* **Supplied information**
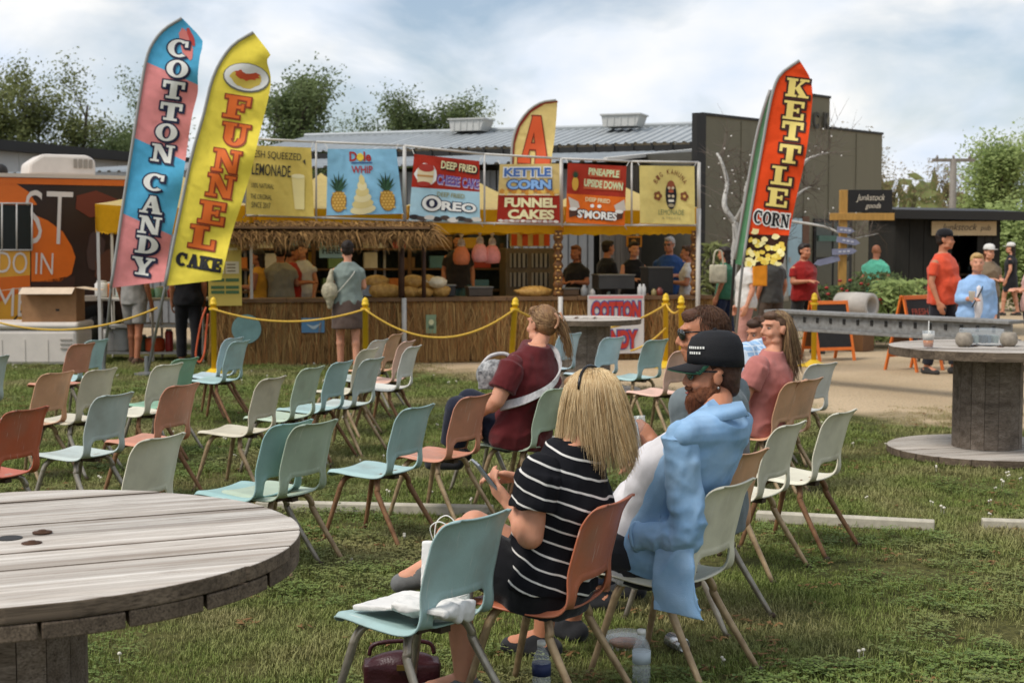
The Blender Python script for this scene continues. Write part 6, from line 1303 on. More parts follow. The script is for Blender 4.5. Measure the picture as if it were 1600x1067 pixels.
def body(J, prof, hm, skin_k=1., fem=False, g=1., hands=True, hk=1., headk=1., lt=1.):
    b = B(); torso(b, J, prof, 0, g); head_prims(b, J['hd'], hm, headk, fem)
    b.cone(J['nkb'] - V((0, 0, .02)), J['hd'] + hm @ V((0, -.02, -.06)), .056 if fem else .060, .048 if fem else .054)
    for s in 'LR':
        sg = -1 if s == 'L' else 1
        b.ell(J['sh' + s], (.05, .05, .048)); b.cone(J['sh' + s], J['el' + s], .046 * lt * g ** .5, .040 * lt); b.cone(J['el' + s], J['wr' + s], .041 * lt, .027); b.ell(lerp(J['el' + s], J['wr' + s], .28), (.042 * lt, .042 * lt, .042 * lt))
        b.cone(J['hp' + s], J['kn' + s], .088 * g ** .5, .06); b.cone(J['kn' + s], J['an' + s], .056, .04); b.ell(lerp(J['kn' + s], J['an' + s], .3), (.058, .06, .075)); b.ell(J['kn' + s], (.06, .06, .06))
        f = J['ft' + s]; b.cone(J['an' + s] + V((0, -.03, -.035)), J['an' + s] + f * .13 - V((0, 0, .045)), .038, .034); b.cone(J['an' + s], J['an' + s] + f * .12 - V((0, 0, .04)), .038, .03)
        if hands:
            d, pl, cu, th_ = J.get('hd' + s + 'p', (None,) * 4)
            if d is None: d = (J['wr' + s] - J['el' + s]).normalized(); pl = V((-sg, 0, 0)) if abs(d.z) > .5 else V((0, 0, -1)); cu, th_ = .35, 1.
            m = frame(d, -V(pl)); side = J.get('thumb' + s); 
            if side is None: side = 1 if (m @ V((1, 0, 0))).dot(V((0, 1, .5))) > 0 else -1
            hand(b, J['wr' + s], d, pl, side, cu, .12, hk, th_)
    return b
def sleeves(b, J, t, r=.014, lt=1., which='LR', flare=.0, g=1., sep=None):
    for s in which:
        if sep: b = B()
        e, w, sh = J['el' + s], J['wr' + s], J['sh' + s]
        k_ = .047 if (sep and t > 1) else .055 if sep else .046; b.ell(sh, (k_ + r, k_ + r, k_ - .003 + r))
        if sep and t > 1:
            rs_ = random.Random(int(abs(sh.x) * 1e4)); P = spline([sh, lerp(sh, e, .5), e, lerp(e, w, .5), lerp(e, w, t - 1)], 7); n_ = len(P); rr = []
            for i in range(n_): f_ = i / (n_ - 1); rr.append((.050 * lt * (1 - f_) + .037 * f_) + r + rs_.gauss(0, .0032) * (1.3 if .35 < f_ < .75 else .6))
            b.tube(P, rr, 16); q0, q1 = P[-2], P[-1]; B().tube([lerp(q0, q1, .2), q1 + (q1 - q0) * .25], [.041 + r, .043 + r], 16).obj('cuff', sep[0], sep[1], True)
        elif t <= 1: b.cone(sh, lerp(sh, e, t), (.05 * g ** .5 + r + .006) * lt, (.046 + r + flare) * lt, flat=True)
        else: b.cone(sh, e, .053 * lt + r, .045 * lt + r); b.cone(e, lerp(e, w, t - 1), .045 * lt + r, .034 + r, flat=True)
        if sep: rm(b.obj('sleeve', sep[0], sep[1], True), sep[2], 4, sep[3] * .5, .06, sep[3] * 1.2, .09)
def legs_cloth(b, J, t, r=.013, g=1., flare=0.):
    for s in 'LR':
        h, k, a = J['hp' + s], J['kn' + s], J['an' + s]; b.cone(h, k if t > 1 else lerp(h, k, t), .09 * g ** .5 + r, (.063 if t > 1 else .07 + flare) + r, flat=t <= 1)
        if t > 1: b.ell(k, (.064 + r,) * 3); b.cone(k, lerp(k, a, t - 1), .06 + r, .05 + r + flare, flat=True)
def shoes(e, J, mat, name='shoe', sole=None):
    for s in 'LR':
        f = J['ft' + s]; a = J['an' + s]; b = B(); b.cone(a + V((0, 0, -.045)) - f * .04, a + f * .15 + V((0, 0, -.06)), .045, .04); b.cone(a + V((0, 0, -.01)), a + f * .1 + V((0, 0, -.05)), .045, .036); o = b.obj(name, mat, e, True); rm(o, .01, 3)
def seated(k=1., sw=.185, hw=.095, lean=0.):
    J = dict(pel=(0, -.09, .48), wst=(0, -.12, .63), chs=(0, -.14, .80), nkb=(0, -.14, .955), hd=(0, -.11, 1.12), shL=(-sw, -.14, .915), shR=(sw, -.14, .915), elL=(-sw - .06, -.04, .66), elR=(sw + .06, -.04, .66), wrL=(-.13, .18, .6), wrR=(.13, .18, .6), hpL=(-hw, -.06, .475), hpR=(hw, -.06, .475), knL=(-.12, .36, .47), knR=(.12, .36, .47), anL=(-.13, .40, .09), anR=(.13, .40, .09), ftL=(-.15, 1, 0), ftR=(.15, 1, 0))
    return {a: V(v) for a, v in J.items()}
def standing(h=1.7, sw=.185, hw=.09, step=.0, arms='down', sit=0):
    k = h / 1.72; J = dict(pel=(0, 0, .93), wst=(0, .0, 1.08), chs=(0, .0, 1.26), nkb=(0, -.01, 1.42), hd=(0, .02, 1.60), shL=(-sw, -.01, 1.325), shR=(sw, -.01, 1.325), elL=(-sw - .05, -.03, 1.10), elR=(sw + .05, -.03, 1.10), wrL=(-sw - .05, .06, .87), wrR=(sw + .05, .06, .87), hpL=(-hw, 0, .92), hpR=(hw, 0, .92), knL=(-hw - .01, .02 + step, .50), knR=(hw + .01, .02 - step, .50), anL=(-hw - .01, -.01 + step * 1.6, .08), anR=(hw + .01, -.01 - step * 1.6, .08), ftL=(-.2, 1, 0), ftR=(.2, 1, 0))
    if arms in ('fwd', 'one'):
        J.update(elR=(sw + .05, .02, 1.12), wrR=(sw - .06, .25, 1.14))
        if arms == 'fwd': J.update(elL=(-sw - .05, .02, 1.12), wrL=(-sw + .06, .25, 1.14))
    if arms == 'up': J.update(elR=(sw + .1, .1, 1.3), wrR=(sw - .02, .2, 1.5))
    return {a: (V(v) * k if a[:2] != 'ft' else V(v)) for a, v in J.items()}
def strands(mat, e, c, m, n, L, seed, wind=(0, 0, 0), face=.25, w=.0022, spread=1., rad=(.083, .104, .092), off=(0, -.016, .036), low=-.7, part=.0, name='hair', cling=1.05, lock=.4, pull=None, high=2., fc=None):
    r = random.Random(seed); b = B(); c = V(c); o = c + m @ V(off); mi = m.transposed(); G_ = V((0, 0, -1)); wind = V(wind); made = 0; clump = [V((r.gauss(0, 1), r.gauss(0, 1), r.gauss(0, 1))) for _ in range(40)]
    while made < n:
        d = V((r.gauss(0, 1), r.gauss(0, 1), r.gauss(0, 1))).normalized()
        if d.y > face and d.z < .55: continue
        if d.z < low or d.z > high: continue
        made += 1; ci = min(range(40), key=lambda q: (clump[q].normalized() - d).length); cv = clump[ci]
        p = V((d.x * rad[0], d.y * rad[1], d.z * rad[2])) * r.uniform(.97, 1.05); P = [o + m @ p]; LL = L * r.uniform(.62, 1.12); st = LL / 9; dw = m @ d; v = G_ - dw * G_.dot(dw) + (m @ V((d.x * .5 + (part if d.x >= 0 else -part) * .4, d.y * .3 - .12, 0))) * max(.15, d.z); v = v.normalized()
        for k in range(9):
            g_ = G_ if pull is None else (pull - P[-1]).normalized() if (pull - P[-1]).length > .03 else G_
            v = (v * .55 + g_ * .45 + wind * (.05 + .03 * k) + cv * .02 * lock + V((r.gauss(0, .05), r.gauss(0, .05), r.gauss(0, .04))) * spread).normalized(); q = P[-1] + v * st; lq = mi @ (q - o); rr_ = math.sqrt((lq.x / rad[0]) ** 2 + (lq.y / rad[1]) ** 2 + (lq.z / rad[2]) ** 2)
            if rr_ < cling: lq = lq * (cling * r.uniform(1, 1.03) / max(rr_, .01)); q = o + m @ lq
            if fc is not None:
                lq = mi @ (q - o)
                if lq.y > fc and lq.z < .062: lq.y = fc; q = o + m @ lq
            P.append(q)
        b.tube(P, [w * (1.1 - .085 * k) for k in range(10)], 3, False)
    return b.obj(name, mat, e, True)
def haircap(e, mat, c, m, k=1., vox=.008, disp=.012, prims=(), face=True, name='hair'):
    b = B(); c = V(c)
    def E(p, r): b.ell(c + m @ (V(p) * k), tuple(x * k for x in r), m)
    E((0, -.028, .048), (.083, .094, .083)); E((0, -.05, .0), (.078, .06, .07)); E((0, .045, .088), (.06, .045, .034))
    for p, r in prims: E(p, r)
    o = b.obj(name, mat, e, True); rm(o, vox, 2, disp, .02); return o
def pants_hips(b, J, prof, g=1., inf=.014):
    pts = [J['pel'] + (J['pel'] - J['wst']).normalized() * .09, J['pel'], J['pel'].lerp(J['wst'], .22)]; x = (J['hpR'] - J['hpL']).normalized(); rs = []
    for i, p in enumerate(pts): t = (J['wst'] - J['pel']).normalized(); xx = (x - t * x.dot(t)).normalized(); y = t.cross(xx); w, d = prof[(0, 1, 1)[i]]; rs.append((p, xx * (w * g * (.97, 1, .93)[i] + inf), y * (d * g + inf)))
    b.loft(rs)
def LPf(loc, th):
    inv = MX.Rotation(-th, 3, 'Z'); loc = V(loc)
    return lambda px, py, dy=0.: inv @ (AT(px, py, loc.y + dy) - loc)
def start(label, loc, th, group=None, name='person'): return empty(name, label, 'person', loc, th, group)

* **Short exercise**
Copy out every line of the listing that contains the string "part".

* **Task answer**
The Blender Python script for this scene continues. Write part 6, from line 1303 on. More parts follow. The script is for Blender 4.5. Measure the picture as if it were 1600x1067 pixels.
def strands(mat, e, c, m, n, L, seed, wind=(0, 0, 0), face=.25, w=.0022, spread=1., rad=(.083, .104, .092), off=(0, -.016, .036), low=-.7, part=.0, name='hair', cling=1.05, lock=.4, pull=None, high=2., fc=None):
        p = V((d.x * rad[0], d.y * rad[1], d.z * rad[2])) * r.uniform(.97, 1.05); P = [o + m @ p]; LL = L * r.uniform(.62, 1.12); st = LL / 9; dw = m @ d; v = G_ - dw * G_.dot(dw) + (m @ V((d.x * .5 + (part if d.x >= 0 else -part) * .4, d.y * .3 - .12, 0))) * max(.15, d.z); v = v.normalized()